The IRS says that a person with a holiday craft business may receive a Form 1099-K based on the type of transactions.

If you accept payment cards, like credit or debit cards, you'll receive a Form 1099-K for the gross amount of payments made to you through payment cards for the calendar year. This reporting requirement hasn't changed and there isn't a minimum threshold for payments like this to trigger the reporting requirement.

You may also receive a Form 1099-K if you accepted payments from a third-party settlement organization where the number of transactions exceeded 200 and the aggregate amount of payments received exceeded $20,000 for a calendar year.

Does using a credit card to make purchases for a small business and not-for-profit hobby trigger a 1099-K report?

The IRS says a small business owner or not-for-profit hobbyist who doesn't accept payment cards but does use a credit card and third-party settlement organization to buy goods, materials or supplies shouldn't receive a Form 1099-K for their purchases. 


A man enters the Internal Revenue Service (IRS) building in Washington, D.C., U.S., on Friday, May 7, 2010. (Photographer: Andrew Harrer/Bloomberg via Getty Images / Getty Images)

Who is responsible for reporting transactions?

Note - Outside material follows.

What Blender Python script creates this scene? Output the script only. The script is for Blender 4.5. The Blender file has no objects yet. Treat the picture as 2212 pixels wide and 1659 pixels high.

For payment card transactions, the merchant that transfers funds to the participating payee is responsible for reporting the gross amount of reportable transactions. This can be outsourced to a processor that may share a contractual obligation 

When it comes to third-party settlement transactions, the third-party organization or its electronic payment facilitator is responsible for reporting gross amounts of reportable transactions paid to the participating payees in their network.

Who should taxpayers contact if they have questions about their Form 1099-K?

The IRS says that taxpayers who have questions about information on a Form 1099-K they received should contact the filer. Contact information for the filer can be found in the upper-left corner of the form. 

If a taxpayer doesn't recognize the filer, they should reach out to the payment settlement entity whose name and phone number can be found in the lower-left corner of the form above their account number.

What will happen once the lower threshold $600 threshold takes effect?

As previously noted, the third-party transaction threshold won't be lowered to $600 for the 2022 calendar year, but it is expected to be in effect for the 2023 calendar year—meaning it will be something taxpayers have to deal with when they file 2023 returns in 2024 unless the IRS issues another delay or Congress moves to modify the threshold. 

Once the implementation delay concludes and the new rule takes effect, the reporting threshold will drop from gross payments exceeding $20,000 with over 200 transactions to a threshold of $600.